By Larry Olmsted

The scene: President's Day weekend has us thinking about where presidents like to eat. While President Donald Trump has been known to eat KFC and McDonald's, Great American Bites has visited many notable establishments patronized by past presidents — all the way back to George Washington. These spots can be found in politically historic destinations such as Philadelphia and Washington, D.C., and less obvious spots such as Boulder, Colo., and Biloxi, Miss. These are the great American restaurants where presidents have dined.

Mary Mahoney’s Old French House in Biloxi, Miss: One of my all-time favorite Great American Bites venues, Mary Mahoney’s has been a family-owned Biloxi, Miss., landmark for half a century. It occupies the oldest home in Biloxi, built in 1737, yet sits within easy reach of the many large casino resorts that form the city’s tourist center. It is a classic New Orleans restaurant that happens to not be in New Orleans, but is cut from the same elegant cloth as Commanders Palace, Galatoire’s or Arnaud’s. The restaurant was hit hard by Hurricane Katrina, and today the wall outside is marked to indicate the astonishing height to which the water rose, 15 feet, filling the first floor. But Mary Mahoney’s was painstakingly repaired and has not lost a step.

You enter through a dark, welcoming and well-used bar, adorned with photos of famous patrons like former presidents George H.W. Bush and Reagan, who once had the restaurant cater a meal on the White House lawn.

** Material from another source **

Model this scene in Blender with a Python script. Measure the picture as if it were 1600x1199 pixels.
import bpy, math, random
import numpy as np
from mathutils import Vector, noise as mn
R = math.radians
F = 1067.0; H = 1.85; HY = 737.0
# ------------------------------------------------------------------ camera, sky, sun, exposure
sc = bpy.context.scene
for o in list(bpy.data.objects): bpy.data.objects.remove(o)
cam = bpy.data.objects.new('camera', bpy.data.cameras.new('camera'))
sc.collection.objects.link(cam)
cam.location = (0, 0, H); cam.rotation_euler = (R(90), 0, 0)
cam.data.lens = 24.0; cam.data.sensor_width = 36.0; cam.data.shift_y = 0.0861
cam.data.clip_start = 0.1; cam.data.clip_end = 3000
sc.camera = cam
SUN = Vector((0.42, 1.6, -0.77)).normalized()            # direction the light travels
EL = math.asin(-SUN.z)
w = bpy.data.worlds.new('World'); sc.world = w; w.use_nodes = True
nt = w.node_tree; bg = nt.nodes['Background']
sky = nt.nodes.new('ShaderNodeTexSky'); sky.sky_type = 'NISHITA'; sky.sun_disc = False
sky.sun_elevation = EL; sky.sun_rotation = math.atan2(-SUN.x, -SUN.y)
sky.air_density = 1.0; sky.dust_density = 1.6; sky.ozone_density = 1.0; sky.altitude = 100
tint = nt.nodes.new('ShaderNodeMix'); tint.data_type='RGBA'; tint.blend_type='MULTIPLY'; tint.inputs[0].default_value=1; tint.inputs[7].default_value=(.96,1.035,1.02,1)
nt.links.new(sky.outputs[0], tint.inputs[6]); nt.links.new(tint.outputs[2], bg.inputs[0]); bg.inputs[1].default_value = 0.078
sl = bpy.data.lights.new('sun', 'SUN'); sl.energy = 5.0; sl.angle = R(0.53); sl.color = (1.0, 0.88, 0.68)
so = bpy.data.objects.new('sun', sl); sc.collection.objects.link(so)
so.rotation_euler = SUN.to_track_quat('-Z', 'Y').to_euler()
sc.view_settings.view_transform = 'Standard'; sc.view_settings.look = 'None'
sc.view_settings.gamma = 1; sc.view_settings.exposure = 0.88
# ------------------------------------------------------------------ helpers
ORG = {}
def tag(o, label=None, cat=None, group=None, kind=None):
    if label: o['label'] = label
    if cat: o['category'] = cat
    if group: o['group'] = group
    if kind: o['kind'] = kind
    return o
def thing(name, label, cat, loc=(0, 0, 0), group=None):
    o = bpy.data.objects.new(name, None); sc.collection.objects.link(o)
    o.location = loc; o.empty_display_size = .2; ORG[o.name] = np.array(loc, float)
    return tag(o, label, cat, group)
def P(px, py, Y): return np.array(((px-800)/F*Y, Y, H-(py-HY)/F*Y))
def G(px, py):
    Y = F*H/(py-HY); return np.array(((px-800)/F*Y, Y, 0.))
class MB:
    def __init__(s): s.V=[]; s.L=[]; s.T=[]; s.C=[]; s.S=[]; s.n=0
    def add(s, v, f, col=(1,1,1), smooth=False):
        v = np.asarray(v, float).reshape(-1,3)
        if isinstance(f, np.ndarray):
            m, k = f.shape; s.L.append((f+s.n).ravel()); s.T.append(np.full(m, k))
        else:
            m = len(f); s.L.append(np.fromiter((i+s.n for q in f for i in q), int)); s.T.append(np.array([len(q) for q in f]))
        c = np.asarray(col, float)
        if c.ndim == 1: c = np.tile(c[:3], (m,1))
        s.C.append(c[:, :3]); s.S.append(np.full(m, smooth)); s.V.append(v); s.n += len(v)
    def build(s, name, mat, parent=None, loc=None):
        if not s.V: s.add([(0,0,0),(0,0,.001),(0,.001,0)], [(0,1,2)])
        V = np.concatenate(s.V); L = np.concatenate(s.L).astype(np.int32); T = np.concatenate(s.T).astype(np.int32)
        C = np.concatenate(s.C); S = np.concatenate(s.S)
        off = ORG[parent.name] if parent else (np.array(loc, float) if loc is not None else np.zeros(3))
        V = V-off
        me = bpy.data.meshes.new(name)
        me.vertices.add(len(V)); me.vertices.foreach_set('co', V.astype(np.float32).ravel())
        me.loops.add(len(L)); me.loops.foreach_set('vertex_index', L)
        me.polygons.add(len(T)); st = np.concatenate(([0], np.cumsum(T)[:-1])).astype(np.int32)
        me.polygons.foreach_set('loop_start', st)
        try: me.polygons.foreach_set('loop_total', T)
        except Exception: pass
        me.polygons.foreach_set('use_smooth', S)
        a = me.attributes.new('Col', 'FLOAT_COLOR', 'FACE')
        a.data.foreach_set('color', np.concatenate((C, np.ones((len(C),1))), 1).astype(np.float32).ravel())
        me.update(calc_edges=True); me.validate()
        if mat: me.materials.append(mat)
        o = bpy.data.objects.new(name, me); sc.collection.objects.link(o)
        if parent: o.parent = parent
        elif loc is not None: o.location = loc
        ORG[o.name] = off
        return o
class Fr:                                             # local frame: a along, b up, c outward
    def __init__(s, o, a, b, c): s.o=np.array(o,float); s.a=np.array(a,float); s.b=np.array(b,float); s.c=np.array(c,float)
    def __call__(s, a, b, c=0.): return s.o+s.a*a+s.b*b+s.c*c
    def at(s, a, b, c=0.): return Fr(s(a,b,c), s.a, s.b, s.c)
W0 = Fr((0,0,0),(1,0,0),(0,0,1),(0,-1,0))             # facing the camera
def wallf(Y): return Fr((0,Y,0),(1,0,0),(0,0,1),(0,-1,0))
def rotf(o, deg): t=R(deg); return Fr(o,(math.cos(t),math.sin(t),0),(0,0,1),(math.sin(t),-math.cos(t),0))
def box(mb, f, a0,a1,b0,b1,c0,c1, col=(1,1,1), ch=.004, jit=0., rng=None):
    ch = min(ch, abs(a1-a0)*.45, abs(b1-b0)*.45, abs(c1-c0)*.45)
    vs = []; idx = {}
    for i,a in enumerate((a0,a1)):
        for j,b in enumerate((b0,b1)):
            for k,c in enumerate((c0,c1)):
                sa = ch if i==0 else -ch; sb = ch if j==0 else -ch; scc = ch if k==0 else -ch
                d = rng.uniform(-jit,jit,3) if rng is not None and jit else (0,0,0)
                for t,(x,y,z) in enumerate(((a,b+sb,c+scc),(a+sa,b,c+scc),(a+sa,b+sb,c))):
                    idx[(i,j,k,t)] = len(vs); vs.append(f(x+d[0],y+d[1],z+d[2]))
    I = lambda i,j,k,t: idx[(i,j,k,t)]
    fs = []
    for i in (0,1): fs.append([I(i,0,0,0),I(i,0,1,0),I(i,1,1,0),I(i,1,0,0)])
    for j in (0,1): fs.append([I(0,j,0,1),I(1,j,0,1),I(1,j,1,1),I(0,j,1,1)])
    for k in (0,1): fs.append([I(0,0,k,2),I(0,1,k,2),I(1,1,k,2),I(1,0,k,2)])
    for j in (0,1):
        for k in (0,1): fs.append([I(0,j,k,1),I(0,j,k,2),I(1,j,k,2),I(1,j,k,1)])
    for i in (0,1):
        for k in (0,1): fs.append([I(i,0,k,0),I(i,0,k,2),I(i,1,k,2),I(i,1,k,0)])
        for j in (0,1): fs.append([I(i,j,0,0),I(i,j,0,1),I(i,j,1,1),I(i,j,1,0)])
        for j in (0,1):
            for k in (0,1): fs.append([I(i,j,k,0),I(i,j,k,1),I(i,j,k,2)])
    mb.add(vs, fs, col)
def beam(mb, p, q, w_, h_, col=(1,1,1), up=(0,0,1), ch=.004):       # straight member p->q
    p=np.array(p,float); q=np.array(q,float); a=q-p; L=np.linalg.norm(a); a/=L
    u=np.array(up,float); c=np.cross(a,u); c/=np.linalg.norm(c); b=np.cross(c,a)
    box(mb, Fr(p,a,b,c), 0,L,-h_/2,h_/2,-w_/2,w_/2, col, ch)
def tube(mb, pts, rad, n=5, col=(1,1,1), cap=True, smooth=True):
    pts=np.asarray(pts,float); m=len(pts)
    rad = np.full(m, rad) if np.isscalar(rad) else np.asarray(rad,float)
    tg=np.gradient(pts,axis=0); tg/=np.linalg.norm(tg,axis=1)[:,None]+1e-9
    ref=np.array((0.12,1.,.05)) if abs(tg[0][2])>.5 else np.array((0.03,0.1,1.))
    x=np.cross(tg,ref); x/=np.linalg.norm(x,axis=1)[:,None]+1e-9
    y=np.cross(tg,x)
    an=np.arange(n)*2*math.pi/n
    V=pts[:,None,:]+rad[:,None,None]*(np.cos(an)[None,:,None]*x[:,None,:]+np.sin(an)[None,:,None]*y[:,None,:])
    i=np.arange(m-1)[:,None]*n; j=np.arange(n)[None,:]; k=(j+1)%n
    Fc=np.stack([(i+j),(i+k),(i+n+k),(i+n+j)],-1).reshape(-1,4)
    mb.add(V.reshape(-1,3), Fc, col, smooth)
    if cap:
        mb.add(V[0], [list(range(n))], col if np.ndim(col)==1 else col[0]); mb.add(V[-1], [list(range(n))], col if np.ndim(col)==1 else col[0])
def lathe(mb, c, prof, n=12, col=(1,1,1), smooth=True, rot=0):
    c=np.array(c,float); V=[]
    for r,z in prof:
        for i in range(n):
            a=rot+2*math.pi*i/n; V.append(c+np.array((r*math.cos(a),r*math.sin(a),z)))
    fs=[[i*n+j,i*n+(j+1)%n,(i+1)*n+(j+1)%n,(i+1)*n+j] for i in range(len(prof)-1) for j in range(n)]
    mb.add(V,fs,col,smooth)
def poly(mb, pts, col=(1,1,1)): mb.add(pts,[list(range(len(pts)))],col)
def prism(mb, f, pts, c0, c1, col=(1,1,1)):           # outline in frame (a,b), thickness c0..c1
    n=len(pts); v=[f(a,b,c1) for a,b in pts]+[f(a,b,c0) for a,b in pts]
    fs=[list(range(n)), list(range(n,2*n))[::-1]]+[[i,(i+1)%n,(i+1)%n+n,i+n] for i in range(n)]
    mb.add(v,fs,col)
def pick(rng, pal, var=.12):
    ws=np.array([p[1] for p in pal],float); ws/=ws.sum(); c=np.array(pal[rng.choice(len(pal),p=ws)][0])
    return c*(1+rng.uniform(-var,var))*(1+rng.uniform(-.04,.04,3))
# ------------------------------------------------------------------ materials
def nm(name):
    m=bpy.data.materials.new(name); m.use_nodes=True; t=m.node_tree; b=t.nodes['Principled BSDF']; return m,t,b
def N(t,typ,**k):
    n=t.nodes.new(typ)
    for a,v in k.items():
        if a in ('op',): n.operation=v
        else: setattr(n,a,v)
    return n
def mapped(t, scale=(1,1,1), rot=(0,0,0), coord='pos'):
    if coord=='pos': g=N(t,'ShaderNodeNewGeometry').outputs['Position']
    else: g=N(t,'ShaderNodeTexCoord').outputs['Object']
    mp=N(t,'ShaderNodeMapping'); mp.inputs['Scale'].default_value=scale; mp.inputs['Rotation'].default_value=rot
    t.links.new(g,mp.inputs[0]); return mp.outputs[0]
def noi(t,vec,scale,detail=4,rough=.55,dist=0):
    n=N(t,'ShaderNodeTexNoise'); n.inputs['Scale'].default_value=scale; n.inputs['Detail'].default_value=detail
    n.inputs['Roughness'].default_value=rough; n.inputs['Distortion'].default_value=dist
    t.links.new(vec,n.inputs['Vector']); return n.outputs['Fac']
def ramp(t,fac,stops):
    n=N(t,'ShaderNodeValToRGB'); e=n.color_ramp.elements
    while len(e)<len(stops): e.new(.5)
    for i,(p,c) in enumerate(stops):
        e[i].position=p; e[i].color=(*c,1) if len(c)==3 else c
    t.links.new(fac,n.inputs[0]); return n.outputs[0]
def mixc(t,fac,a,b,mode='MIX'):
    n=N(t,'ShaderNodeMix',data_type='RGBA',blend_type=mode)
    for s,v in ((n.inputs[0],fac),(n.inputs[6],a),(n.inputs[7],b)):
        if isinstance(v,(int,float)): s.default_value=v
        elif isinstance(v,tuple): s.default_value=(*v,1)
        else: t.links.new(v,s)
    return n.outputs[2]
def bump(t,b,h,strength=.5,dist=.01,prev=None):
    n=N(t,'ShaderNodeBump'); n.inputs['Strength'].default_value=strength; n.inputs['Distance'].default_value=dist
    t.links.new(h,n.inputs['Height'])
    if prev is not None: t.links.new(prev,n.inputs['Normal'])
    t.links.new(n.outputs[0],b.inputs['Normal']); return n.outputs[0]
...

Seafood, fresh from the Gulf of Mexico (across the street) is the specialty, and appetizers include shrimp or crab meat cocktails, crab cakes, crab claws and fried soft-shell crabs. New Orleans classics such as shrimp or crab meat remoulade, crawfish etouffee and oyster stew are also well represented, along with an award-winning seafood gumbo so locally popular that it is sold to go by the gallon. Many seafood entrees are adorned with crab meat, such as the Flounder Imperial, a whole deboned flounder stuffed with crab — not crab salad, or any kind of bread stuffing, just pure lump crab meat.

The standout signature dish is the St. Patrick, created when a customer saw a waiter serving escargot in traditional Burgundian fashion, and asked them to sub Gulf shrimp for snails. This incredible recipe uses a dimpled escargot dish, each recess filled with a whole shrimp topped with lots of chopped garlic, butter and spinach, then baked. Of course, this being Mary Mahoney’s, the plate is then topped with lump crab meat. Since not everyone eats seafood, the restaurant also offers a wide array of grilled meats, including rib eye and strip steaks, lamb chops, veal and pork chops, and the quality is very high. There is an extensive wine list and the desserts are excellent, especially the pecan pie, Mississippi mud pie, praline parfait and signature bread pudding with rum sauce.